◆ **Information supplied**
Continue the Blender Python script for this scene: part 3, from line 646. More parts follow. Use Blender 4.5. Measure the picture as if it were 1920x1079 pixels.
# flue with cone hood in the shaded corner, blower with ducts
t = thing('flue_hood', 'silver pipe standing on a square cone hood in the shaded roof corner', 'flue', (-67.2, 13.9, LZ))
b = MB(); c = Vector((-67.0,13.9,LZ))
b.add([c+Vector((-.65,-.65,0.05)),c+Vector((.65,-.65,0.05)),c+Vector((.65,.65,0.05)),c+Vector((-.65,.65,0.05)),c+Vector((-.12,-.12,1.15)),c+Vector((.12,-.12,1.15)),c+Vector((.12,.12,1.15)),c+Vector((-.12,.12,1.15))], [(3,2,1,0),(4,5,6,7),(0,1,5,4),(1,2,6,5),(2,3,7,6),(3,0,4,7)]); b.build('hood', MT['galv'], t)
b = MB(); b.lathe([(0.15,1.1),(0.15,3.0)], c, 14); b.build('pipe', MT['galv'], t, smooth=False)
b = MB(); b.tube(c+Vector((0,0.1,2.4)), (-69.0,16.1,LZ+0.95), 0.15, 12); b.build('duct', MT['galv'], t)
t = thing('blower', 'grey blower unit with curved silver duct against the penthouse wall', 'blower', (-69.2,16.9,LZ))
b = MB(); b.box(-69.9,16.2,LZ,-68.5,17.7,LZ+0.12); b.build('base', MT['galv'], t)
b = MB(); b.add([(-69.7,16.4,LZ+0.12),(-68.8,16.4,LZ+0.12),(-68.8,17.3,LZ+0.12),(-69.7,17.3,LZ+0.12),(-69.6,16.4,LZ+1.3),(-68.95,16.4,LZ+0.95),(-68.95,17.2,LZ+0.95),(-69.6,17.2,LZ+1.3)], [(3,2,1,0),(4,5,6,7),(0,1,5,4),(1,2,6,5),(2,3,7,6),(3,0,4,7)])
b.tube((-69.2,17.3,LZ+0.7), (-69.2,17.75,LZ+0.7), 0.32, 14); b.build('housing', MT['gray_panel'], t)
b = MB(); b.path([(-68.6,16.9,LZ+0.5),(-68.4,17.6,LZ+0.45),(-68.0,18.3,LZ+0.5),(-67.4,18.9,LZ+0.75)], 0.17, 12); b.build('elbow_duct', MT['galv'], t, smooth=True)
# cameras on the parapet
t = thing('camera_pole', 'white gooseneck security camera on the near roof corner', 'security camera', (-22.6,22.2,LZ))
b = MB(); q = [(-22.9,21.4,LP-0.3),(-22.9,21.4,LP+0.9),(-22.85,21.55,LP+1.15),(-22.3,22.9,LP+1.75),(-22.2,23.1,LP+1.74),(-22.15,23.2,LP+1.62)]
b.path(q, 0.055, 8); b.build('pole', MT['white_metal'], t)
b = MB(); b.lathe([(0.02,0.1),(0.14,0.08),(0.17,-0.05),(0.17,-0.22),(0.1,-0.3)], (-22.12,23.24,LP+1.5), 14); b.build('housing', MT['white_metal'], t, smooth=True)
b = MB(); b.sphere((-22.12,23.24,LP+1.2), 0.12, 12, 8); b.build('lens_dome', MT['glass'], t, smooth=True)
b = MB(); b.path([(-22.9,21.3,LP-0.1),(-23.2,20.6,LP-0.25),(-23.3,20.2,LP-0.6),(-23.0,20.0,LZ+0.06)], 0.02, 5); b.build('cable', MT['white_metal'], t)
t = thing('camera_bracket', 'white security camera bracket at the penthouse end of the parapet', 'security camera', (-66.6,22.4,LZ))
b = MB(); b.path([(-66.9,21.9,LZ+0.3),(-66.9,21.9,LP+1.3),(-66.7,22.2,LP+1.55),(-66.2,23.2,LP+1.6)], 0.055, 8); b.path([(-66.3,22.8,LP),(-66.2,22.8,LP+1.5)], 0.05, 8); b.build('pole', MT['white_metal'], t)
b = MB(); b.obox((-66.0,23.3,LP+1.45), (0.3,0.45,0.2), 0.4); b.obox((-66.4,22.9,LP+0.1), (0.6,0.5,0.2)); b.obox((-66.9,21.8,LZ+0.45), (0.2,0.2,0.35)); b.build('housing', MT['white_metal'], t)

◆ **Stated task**
All of the data needs to be reproduced exactly, with no line missing.

◆ **Final result**
Continue the Blender Python script for this scene: part 3, from line 646. More parts follow. Use Blender 4.5. Measure the picture as if it were 1920x1079 pixels.
# flue with cone hood in the shaded corner, blower with ducts
t = thing('flue_hood', 'silver pipe standing on a square cone hood in the shaded roof corner', 'flue', (-67.2, 13.9, LZ))
b = MB(); c = Vector((-67.0,13.9,LZ))
b.add([c+Vector((-.65,-.65,0.05)),c+Vector((.65,-.65,0.05)),c+Vector((.65,.65,0.05)),c+Vector((-.65,.65,0.05)),c+Vector((-.12,-.12,1.15)),c+Vector((.12,-.12,1.15)),c+Vector((.12,.12,1.15)),c+Vector((-.12,.12,1.15))], [(3,2,1,0),(4,5,6,7),(0,1,5,4),(1,2,6,5),(2,3,7,6),(3,0,4,7)]); b.build('hood', MT['galv'], t)
b = MB(); b.lathe([(0.15,1.1),(0.15,3.0)], c, 14); b.build('pipe', MT['galv'], t, smooth=False)
b = MB(); b.tube(c+Vector((0,0.1,2.4)), (-69.0,16.1,LZ+0.95), 0.15, 12); b.build('duct', MT['galv'], t)
t = thing('blower', 'grey blower unit with curved silver duct against the penthouse wall', 'blower', (-69.2,16.9,LZ))
b = MB(); b.box(-69.9,16.2,LZ,-68.5,17.7,LZ+0.12); b.build('base', MT['galv'], t)
b = MB(); b.add([(-69.7,16.4,LZ+0.12),(-68.8,16.4,LZ+0.12),(-68.8,17.3,LZ+0.12),(-69.7,17.3,LZ+0.12),(-69.6,16.4,LZ+1.3),(-68.95,16.4,LZ+0.95),(-68.95,17.2,LZ+0.95),(-69.6,17.2,LZ+1.3)], [(3,2,1,0),(4,5,6,7),(0,1,5,4),(1,2,6,5),(2,3,7,6),(3,0,4,7)])
b.tube((-69.2,17.3,LZ+0.7), (-69.2,17.75,LZ+0.7), 0.32, 14); b.build('housing', MT['gray_panel'], t)
b = MB(); b.path([(-68.6,16.9,LZ+0.5),(-68.4,17.6,LZ+0.45),(-68.0,18.3,LZ+0.5),(-67.4,18.9,LZ+0.75)], 0.17, 12); b.build('elbow_duct', MT['galv'], t, smooth=True)
# cameras on the parapet
t = thing('camera_pole', 'white gooseneck security camera on the near roof corner', 'security camera', (-22.6,22.2,LZ))
b = MB(); q = [(-22.9,21.4,LP-0.3),(-22.9,21.4,LP+0.9),(-22.85,21.55,LP+1.15),(-22.3,22.9,LP+1.75),(-22.2,23.1,LP+1.74),(-22.15,23.2,LP+1.62)]
b.path(q, 0.055, 8); b.build('pole', MT['white_metal'], t)
b = MB(); b.lathe([(0.02,0.1),(0.14,0.08),(0.17,-0.05),(0.17,-0.22),(0.1,-0.3)], (-22.12,23.24,LP+1.5), 14); b.build('housing', MT['white_metal'], t, smooth=True)
b = MB(); b.sphere((-22.12,23.24,LP+1.2), 0.12, 12, 8); b.build('lens_dome', MT['glass'], t, smooth=True)
b = MB(); b.path([(-22.9,21.3,LP-0.1),(-23.2,20.6,LP-0.25),(-23.3,20.2,LP-0.6),(-23.0,20.0,LZ+0.06)], 0.02, 5); b.build('cable', MT['white_metal'], t)
t = thing('camera_bracket', 'white security camera bracket at the penthouse end of the parapet', 'security camera', (-66.6,22.4,LZ))
b = MB(); b.path([(-66.9,21.9,LZ+0.3),(-66.9,21.9,LP+1.3),(-66.7,22.2,LP+1.55),(-66.2,23.2,LP+1.6)], 0.055, 8); b.path([(-66.3,22.8,LP),(-66.2,22.8,LP+1.5)], 0.05, 8); b.build('pole', MT['white_metal'], t)
b = MB(); b.obox((-66.0,23.3,LP+1.45), (0.3,0.45,0.2), 0.4); b.obox((-66.4,22.9,LP+0.1), (0.6,0.5,0.2)); b.obox((-66.9,21.8,LZ+0.45), (0.2,0.2,0.35)); b.build('housing', MT['white_metal'], t)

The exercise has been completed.